Its a shame, in a way.

It seems that most OS choices that have been developed offer two (yes, with grey areas) paths... use an outdated, unsupported version or suffer vast amounts of what I will call "bloat." I put that in quotes, because I don't mean bloat in the usual or even negative sense. I use the word in this case to denote features that were not required before, and without which plenty of work was done with computers.

To get back to the point, when I install an older operating system on new hardware (which I almost always do before installing the intended target OS, just to see) if I can get it to run than it SCREAMS. Click and go - literally. No hourglass. But that's if it will run at all. And of course most of the new hardware is not supported. In the end, the outdated nature of the system and drivers, and NOT the missing features and bling, are what ruins the experience.

In short, I would love to see an OS crop up that stuck with older design (like FreeDOS) but updated that design to support new hardware and newer processors and components. Kind of like how I would love to see a mfg come out with a 0 latency system. No bottlenecks whatsoever. It would be fun to use and play with.

Just daydreaming out loud, I guess. Thanks for reading :-)

Reply Parent Score: 1

Bottlenecks
by zlynx on Fri 8th Jul 2011 19:18 in reply to "RE: Real DOS / Real hardware / VT-x"
zlynx Member since:
2005-07-20

Every system will have bottlenecks. It depends entirely on what is being done with it.

You could design a system without any bottlenecks but only if it only did one single thing, like operate a robot arm.

A robot arm realtime control system has no bottlenecks. The computer operates exactly as fast as the arm motors and sensors support.

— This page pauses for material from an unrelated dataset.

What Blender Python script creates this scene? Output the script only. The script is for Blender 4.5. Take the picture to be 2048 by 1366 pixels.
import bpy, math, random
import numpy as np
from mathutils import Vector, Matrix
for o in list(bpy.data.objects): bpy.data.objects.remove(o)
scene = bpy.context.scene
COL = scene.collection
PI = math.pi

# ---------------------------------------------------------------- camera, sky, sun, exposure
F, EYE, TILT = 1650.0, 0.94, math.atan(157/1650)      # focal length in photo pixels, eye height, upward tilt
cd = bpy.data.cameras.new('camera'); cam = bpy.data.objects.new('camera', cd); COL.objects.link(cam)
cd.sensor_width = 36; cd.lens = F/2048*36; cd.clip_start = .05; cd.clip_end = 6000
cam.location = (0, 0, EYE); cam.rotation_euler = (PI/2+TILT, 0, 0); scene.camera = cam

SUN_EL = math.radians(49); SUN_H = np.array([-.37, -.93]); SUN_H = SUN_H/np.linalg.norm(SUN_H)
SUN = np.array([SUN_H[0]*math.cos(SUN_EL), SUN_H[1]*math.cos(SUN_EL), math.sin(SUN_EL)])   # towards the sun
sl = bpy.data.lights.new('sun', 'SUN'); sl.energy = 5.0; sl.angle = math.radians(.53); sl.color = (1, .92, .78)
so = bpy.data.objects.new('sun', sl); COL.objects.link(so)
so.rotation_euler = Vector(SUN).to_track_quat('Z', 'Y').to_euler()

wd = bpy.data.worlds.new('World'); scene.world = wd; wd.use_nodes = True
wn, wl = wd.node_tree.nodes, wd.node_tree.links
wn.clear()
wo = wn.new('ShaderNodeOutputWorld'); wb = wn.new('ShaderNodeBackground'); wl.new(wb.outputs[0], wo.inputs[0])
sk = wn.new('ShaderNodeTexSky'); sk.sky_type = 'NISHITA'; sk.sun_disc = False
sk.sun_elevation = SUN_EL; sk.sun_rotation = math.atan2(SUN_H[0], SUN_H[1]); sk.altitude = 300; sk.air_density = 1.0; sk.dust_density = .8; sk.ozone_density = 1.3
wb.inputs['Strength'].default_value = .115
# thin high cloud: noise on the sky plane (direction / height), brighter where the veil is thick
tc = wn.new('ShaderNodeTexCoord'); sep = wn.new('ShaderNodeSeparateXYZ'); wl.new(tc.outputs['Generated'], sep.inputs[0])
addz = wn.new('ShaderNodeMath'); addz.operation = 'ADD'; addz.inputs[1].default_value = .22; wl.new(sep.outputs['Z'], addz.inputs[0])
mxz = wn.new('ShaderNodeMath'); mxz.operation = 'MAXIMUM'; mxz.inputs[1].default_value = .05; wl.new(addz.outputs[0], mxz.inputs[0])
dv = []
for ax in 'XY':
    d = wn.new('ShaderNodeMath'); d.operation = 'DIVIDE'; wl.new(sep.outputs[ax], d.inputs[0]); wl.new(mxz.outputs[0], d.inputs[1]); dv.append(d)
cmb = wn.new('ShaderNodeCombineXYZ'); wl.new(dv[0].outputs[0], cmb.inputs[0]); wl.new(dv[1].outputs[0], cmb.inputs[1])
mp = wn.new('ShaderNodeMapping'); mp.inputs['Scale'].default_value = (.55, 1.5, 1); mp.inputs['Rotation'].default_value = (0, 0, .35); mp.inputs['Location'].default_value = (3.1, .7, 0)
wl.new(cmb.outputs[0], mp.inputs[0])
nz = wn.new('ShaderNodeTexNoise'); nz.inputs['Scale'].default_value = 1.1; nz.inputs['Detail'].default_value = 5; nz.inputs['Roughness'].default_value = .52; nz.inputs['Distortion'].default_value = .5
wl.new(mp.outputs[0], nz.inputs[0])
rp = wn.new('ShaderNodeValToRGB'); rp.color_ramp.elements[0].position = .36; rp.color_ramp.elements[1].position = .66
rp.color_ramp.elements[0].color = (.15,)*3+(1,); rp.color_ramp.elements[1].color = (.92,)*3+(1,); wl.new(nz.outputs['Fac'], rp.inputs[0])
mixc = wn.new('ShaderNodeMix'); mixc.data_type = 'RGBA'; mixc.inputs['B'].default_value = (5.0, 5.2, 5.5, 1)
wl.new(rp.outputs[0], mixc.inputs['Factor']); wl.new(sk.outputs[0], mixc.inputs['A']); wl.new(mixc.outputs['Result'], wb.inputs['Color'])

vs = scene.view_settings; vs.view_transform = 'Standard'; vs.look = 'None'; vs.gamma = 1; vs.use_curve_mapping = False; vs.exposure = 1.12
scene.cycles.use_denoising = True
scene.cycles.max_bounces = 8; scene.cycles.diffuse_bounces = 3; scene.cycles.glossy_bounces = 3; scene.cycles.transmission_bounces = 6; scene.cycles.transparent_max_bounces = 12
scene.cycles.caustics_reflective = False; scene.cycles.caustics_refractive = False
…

A car's engine control computer or its anti-lock brake or dynamic stability control has no bottlenecks. It works just exactly as fast as it can.

But when you introduce a programmable system, the bottlenecks appear and change depending on what program is being run.

If you are downloading network files, a lot of CPU and RAM is being wasted while the network is the bottleneck.

If you're playing an arcade game, the RAM and network is going to waste while the CPU or GPU is at 100% use.

If you are processing giant databases in random access, the CPU is being wasted while the RAM or storage system is maxed out.